How The Climate Crisis Is Driving Local Authority Decision Making

Extreme weather events around the world confirm that not only is the climate urgency very real, it also demands immediate action. Some of the measures needed to slow and eventually reverse climate change will need massive investment – others will be more a matter of making different decisions about how we choose to build.

Whatever actions are chosen it’s clear that tackling the climate crisis can no longer be at the periphery – it has to be at the heart of policy making at national and local levels.

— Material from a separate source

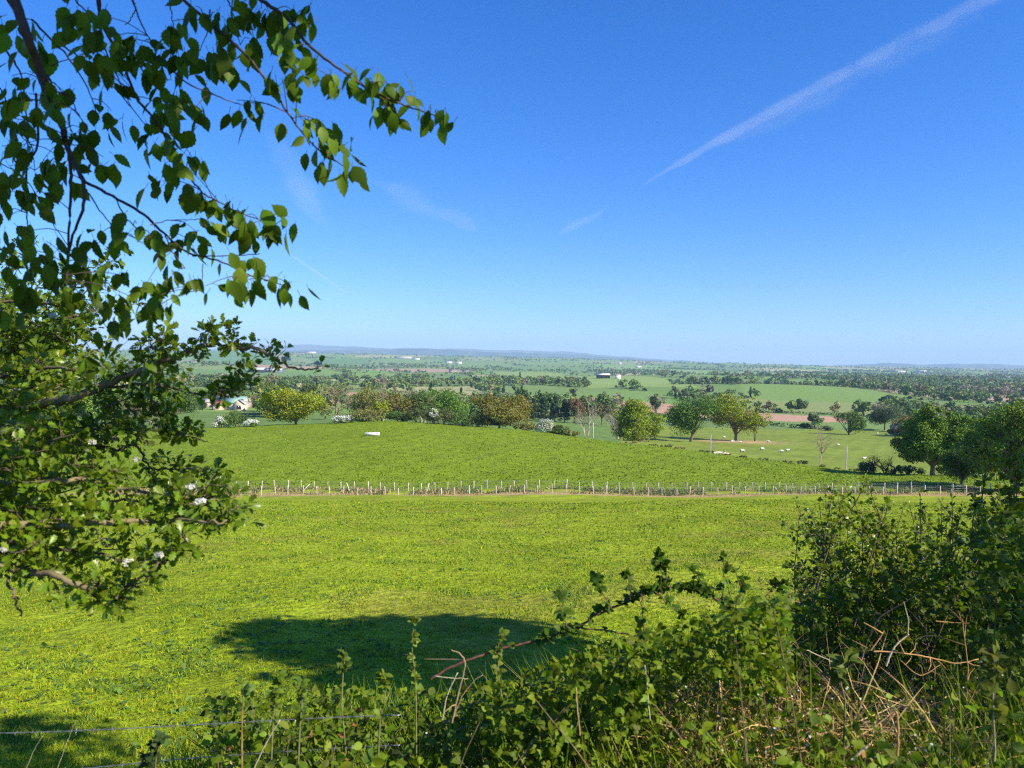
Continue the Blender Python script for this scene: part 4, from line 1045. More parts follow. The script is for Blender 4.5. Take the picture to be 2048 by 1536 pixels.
def overhang():
    r = np.random.default_rng(33)
    root = empty('overhanging_tree', (-2.3, -.9, hz(-2.3, -.9)), 'broadleaf tree whose leafy branches hang into the upper left of the sky', 'tree'); o0 = np.array(root.location)
    BK = (.085, .06, .05)
    b = Buf(); hub = np.array([-1.7, .6, 3.75])
    b.tube(smooth_line([(0, 0, -.4), (0, 0, 0), (.05, .05, 1.6), (.15, .2, 2.8), (.1, .3, 4.2), (.4, 0, 5.6)], 16), np.linspace(.2, .06, 16), 10, (.16, .125, .09)); b.obj('trunk', [M_BARK], root, True)
    def limb(*ps, r0=.06, r1=.012):
        bb = Buf(); q = smooth_line([np.array(p) - o0 for p in ps], 14); bb.tube(q, np.linspace(r0, r1, 14), 7, (.12, .09, .07)); bb.obj('limb', [M_BARK], root, True)
    limb((-2.15, -.7, 3.9), (-1.9, .2, 4.1), hub, r0=.06, r1=.03); limb((-2.1, -.6, 4.4), (-1.2, .2, 4.9), (-.2, .4, 4.6)); limb((-2.0, -.8, 4.9), (-.9, -1.4, 5.6), (.6, -1.6, 5.4)); limb((-2.1, -.8, 4.7), (-3, -1.2, 5.6), (-3.4, -1.5, 5.8))
    BR = [  # traced branches: points, distance, start radius, end radius
     ([(29, 0), (54, 71), (79, 137), (121, 242), (137, 300), (167, 362)], 1.75, .0125, .0055),
     ([(18, 0), (50, 60), (68, 130), (76, 150), (92, 200)], 1.80, .006, .003),
     ([(167, 362), (165, 420), (142, 480), (133, 545), (129, 625)], 1.78, .0042, .002),
     ([(137, 300), (142, 352), (139, 432), (136, 500), (133, 560)], 1.77, .0045, .002),
     ([(167, 362), (230, 395), (288, 430), (331, 470), (375, 505), (440, 522), (495, 548), (535, 562), (577, 574)], 1.85, .0042, .0012),
     ([(385, 512), (420, 512), (470, 511), (521, 508)], 1.92, .0016, .0012),
     ([(300, 450), (342, 440), (390, 440)], 1.85, .0016, .001),
     ([(65, 40), (108, 85), (137, 115), (175, 175), (196, 242)], 1.9, .003, .0012),
     ([(108, 80), (142, 102), (179, 129), (233, 179), (271, 225), (300, 262)], 1.95, .0026, .001),
     ([(195, 0), (210, 58), (244, 122), (273, 195), (310, 240), (345, 300), (375, 350), (405, 385), (440, 405), (492, 430), (552, 449)], 1.9, .0045, .0012),
     ([(200, 0), (200, 60), (215, 110), (240, 165), (262, 215)], 1.86, .003, .0012),
     ([(366, 0), (430, 54), (488, 107), (537, 166), (581, 234), (630, 293), (693, 335)], 1.85, .0045, .0015),
     ([(522, 0), (576, 39), (620, 93), (684, 142), (752, 186), (830, 218), (893, 237)], 1.8, .005, .0014),
     ([(265, 0), (271, 17), (288, 58), (308, 92)], 1.9, .003, .0012), ([(271, 17), (262, 38), (250, 50)], 1.9, .0018, .001),
     ([(330, 120), (366, 161), (425, 188), (469, 205), (493, 212)], 1.88, .0024, .001),
     ([(0, 85), (37, 137), (48, 187), (54, 250), (54, 300), (42, 360)], 2.0, .003, .001),
     ([(0, 175), (18, 215), (28, 250), (45, 275), (65, 290)], 2.1, .002, .001),
     ([(0, 243), (30, 262), (60, 285), (70, 340)], 2.1, .002, .001), ([(71, 187), (75, 290), (54, 333), (54, 416), (56, 465)], 2.0, .0036, .0014),
     ([(0, 325), (54, 362), (108, 450), (167, 537)], 2.2, .0016, .001), ([(170, 379), (221, 446), (287, 487)], 1.9, .002, .001),
     ([(95, 150), (110, 180), (140, 195), (160, 235), (185, 270)], 1.82, .0026, .001), ([(85, 140), (130, 120), (170, 122)], 1.9, .0014, .001),
     ([(330, 470), (345, 505), (370, 535)], 1.86, .002, .001), ([(405, 530), (405, 560), (408, 580)], 1.87, .0012, .0008),
     ([(230, 395), (255, 440), (300, 480), (345, 500)], 1.9, .0018, .001),
     ([(700, 150), (690, 165), (680, 180)], 1.8, .0012, .0008), ([(765, 195), (772, 225)], 1.8, .0014, .0009),
     ([(420, 20), (415, 60), (400, 100)], 1.95, .002, .001), ([(150, 0), (185, 40), (190, 70)], 1.95, .002, .001), ([(340, 0), (345, 40), (350, 70)], 1.9, .002, .001), ([(455, 0), (470, 40), (480, 90)], 1.95, .002, .001)]
    samples = []
    for pts, d, r0, r1 in BR:
        nn = 5 * len(pts); dd = d + .16 * hsh(pts[0][0] * .1, pts[0][1] * .1, 2)
        q = pxline(pts, [dd + .05 * math.sin(i * 1.3 + pts[0][0]) for i in range(len(pts))], nn)
        q += r.normal(size=q.shape) * .0009
        if pts[0][1] == 0:       # carry the branch on upward, out of the frame, to the limb
            dirn = norm(q[0] - q[2]); up1 = q[0] + dirn * .25 + np.array([-.02, -.05, .25]); q = np.vstack([smooth_line([hub, hub * .45 + up1 * .55 + np.array([0, 0, .12]), up1, q[0]], 10)[:-1], q])
            rad = np.concatenate([np.linspace(r0 * 1.9, r0, 9), np.linspace(r0, r1, nn)])
        else: rad = np.linspace(r0, r1, nn)
        bb = Buf(); bb.tube(q - o0, rad, 6, BK); bb.obj('branch', [M_TWIG], root, True)
        samples.append(q[-nn:])
    S = np.concatenate(samples)
    CL = [(30, 60, 4), (85, 90, 3), (160, 20, 3), (150, 40, 3), (205, 40, 3), (215, 85, 3), (245, 95, 4), (275, 110, 3), (345, 50, 2), (345, 85, 4), (365, 105, 3), (395, 120, 3), (430, 115, 3), (445, 140, 3), (485, 118, 3), (465, 50, 4), (500, 85, 4), (520, 25, 4), (545, 45, 5), (570, 60, 5), (585, 30, 4), (600, 95, 5), (615, 135, 4), (560, 165, 3), (590, 180, 2), (618, 25, 4), (425, 30, 3), (390, 20, 3), (480, 15, 3),
     (300, 120, 4), (320, 145, 4), (342, 170, 4), (285, 90, 3), (350, 205, 6), (385, 230, 6), (320, 225, 4), (290, 265, 4), (330, 290, 5), (370, 300, 4), (355, 330, 4), (325, 370, 4), (385, 390, 5), (430, 410, 5), (465, 420, 5), (490, 440, 5), (505, 455, 3), (545, 452, 2), (572, 458, 2), (477, 208, 2), (495, 213, 2), (605, 240, 3), (640, 250, 3), (660, 270, 4), (676, 290, 3), (628, 300, 1), (655, 325, 2), (688, 335, 3), (682, 150, 2), (700, 165, 2), (740, 165, 3), (775, 175, 4), (800, 185, 3), (768, 222, 3), (790, 228, 1), (868, 232, 1), (893, 238, 2), (860, 218, 2), (820, 190, 2),
     (390, 470, 4), (370, 485, 3), (410, 460, 3), (300, 480, 3), (275, 455, 3), (210, 470, 3), (240, 478, 2), (460, 525, 2), (490, 528, 2), (470, 565, 2), (490, 570, 2), (525, 562, 2), (548, 566, 2), (577, 574, 3), (410, 580, 4), (350, 560, 2), (335, 590, 3), (330, 520, 2), (190, 535, 2), (215, 545, 2), (250, 560, 4), (290, 575, 4), (300, 605, 2), (318, 620, 2), (150, 275, 4), (165, 265, 3), (190, 320, 2), (208, 322, 2), (110, 215, 2), (88, 185, 2), (55, 195, 2), (35, 205, 2), (30, 245, 2), (60, 235, 2), (55, 295, 4), (35, 300, 2), (85, 335, 3), (118, 355, 3), (10, 370, 4), (20, 390, 3), (58, 378, 3), (8, 430, 2), (20, 440, 2), (160, 95, 2), (178, 88, 2), (200, 140, 2), (215, 155, 2), (20, 160, 2), (60, 150, 2), (45, 100, 2), (125, 325, 3), (105, 340, 2), (200, 250, 2), (225, 230, 2), (75, 390, 2), (100, 170, 2),
     (190, 720, 3), (235, 640, 3), (225, 680, 2), (295, 745, 3), (28, 610, 3), (60, 575, 4), (100, 545, 4), (140, 530, 3), (20, 545, 4), (40, 505, 4), (92, 490, 4), (130, 580, 3), (180, 590, 3), (218, 590, 3), (5, 500, 3), (60, 470, 3), (260, 600, 3), (160, 560, 3), (10, 230, 2), (5, 300, 2), (15, 340, 2)]
    pos, dr, nm, sz = [], [], [], []; tw = Buf()
    for X, Y, n in CL:
        d = 1.84 + .14 * math.sin(X * .013 + Y * .02) + r.uniform(-.08, .12)
        c = P(X + r.uniform(-5, 5), Y - 10 + r.uniform(-4, 4), d); j = np.argmin(np.linalg.norm((S - c) * np.array([1, .25, 1]), axis=1)); a = S[j]
        c = P(X + r.uniform(-4, 4), Y - 8, .5 * c[1] + .5 * a[1])
        if np.linalg.norm(a - c) < .2:
            mid = (a + c) / 2 + np.array([0, 0, .01]); tw.tube(smooth_line([a, mid, c], 5) - o0, np.linspace(.0013, .0008, 5), 4, BK, 0, False)
        for _ in range(int(n * 1.35) + (3 if r.uniform() < .5 else 2)):
            a0 = c + r.normal(size=3) * np.array([.018, .03, .014])
            dd = norm(np.array([r.normal(0, .55), r.normal(0, .45), -1 + r.normal(0, .35)]))
            pe = a0 + dd * r.uniform(.006, .02); tw.tube(np.array([a0, (a0 + pe) / 2, pe]) - o0, [.0008, .0007, .0006], 3, (.12, .11, .05), 0, False)
            pos.append(pe); dr.append(dd); nm.append(norm(np.array([r.normal(0, .75), -.7 + r.normal(0, .5), .55 + r.normal(0, .5)]))); sz.append(r.uniform(.032, .062) * (1 if Y < 480 else .92))
    pos, dr, nm, sz = map(np.array, (pos, dr, nm, sz)); R = frames(dr, nm); bl = Buf(); which = r.integers(0, 3, len(pos))
    for i, T in enumerate((OVATE, OVATE2, OVATE3)):
        k = which == i; V, Fs, tn = inst(T, pos[k] - o0, R[k], sz[k]); bl.add(V, Fs, leafcol((.095, .165, .010), k.sum(), tn, r, .4, .18))
    bl.add(np.concatenate(tw.V), tw.F, np.concatenate(tw.C), 1); bl.obj('foliage', [M_LEAF, M_TWIG], root)
    # the unseen crown above and behind the viewer, with clumps added to shade these branches
    n = 60; p = np.stack([r.uniform(-3.6, .9, n), r.uniform(-3.6, .7, n), r.uniform(3.9, 6.4, n)], -1); p = np.vstack([p, np.stack([r.uniform(.1, 1.05, 16), r.uniform(.2, 1.1, 16), r.uniform(3.3, 4.3, 16)], -1)]); p = np.vstack([p, np.array([4.1, 1.1, 5.0]) + r.normal(size=(16, 3)) * np.array([.55, .35, .3])]); n = 92; bc = Buf()
    limb((-2.1, -.6, 4.5), (-.5, .1, 5.2), (2.0, .7, 5.3), (4.1, 1.1, 5.0), r0=.05)  # unseen limb, added with its far clumps to shadow the lower left turf
    leaf_cloud(bc, r, p - o0, r.uniform(.3, .6, n), 46, .12, (.09, .16, .02), 0); bc.obj('crown', [M_LEAF], root)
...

The built environment accounts for around 40% of the UK’s carbon footprint. For many existing structures this means a colossal and expensive retrofit programme to upgrade insulation and install renewable energy and low-carbon heating and cooling.  There’s no way around the fact that this is going to be an expensive investment. But there are proven solutions including installing SIPs as a more thermally efficient wrap or infill for buildings.

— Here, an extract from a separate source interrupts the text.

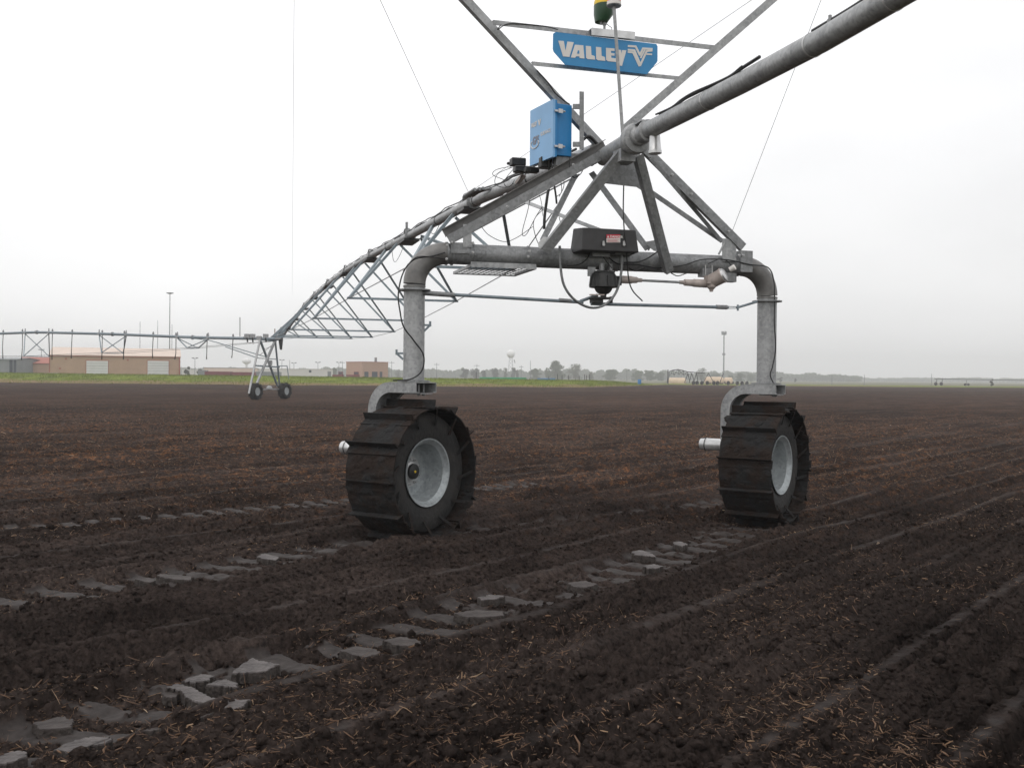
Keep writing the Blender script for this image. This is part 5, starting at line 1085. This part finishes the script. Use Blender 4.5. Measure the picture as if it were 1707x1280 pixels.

Future-Proofing New Builds

For new buildings, including schools and housing, the priority has to be to ensure that new buildings are future-proof. They must be designed and built to be highly energy-efficient from the outset and with the lowest possible levels of embodied carbon.

Avoiding adding to the climate crisis with new building programmes is largely about decision-making rather than cost. A building system like i-SIP has a high structural timber content. The building is, in effect, locking up carbon that would otherwise be in the atmosphere and contributing to global warming.

Panelised offsite construction also guarantees the thermal performance of the building straight out of the factory. Energy efficiency standards up to Passivhaus can be designed into the structure and replicated in practice.

No Extra Cost

With a highly standardised product, there’s no cost penalty and greater surety when it comes to achieving like-for-like thermal performance compared to a traditional build. Traditional construction also relies on materials with high levels of embodied carbon which will increasingly have to be tracked and accounted for.

One straightforward and positive step towards tackling the climate crisis would be to specify MMC and panelised offsite as the preferred building method on new projects. This will guarantee performance and avoid the risk of future upgrade costs.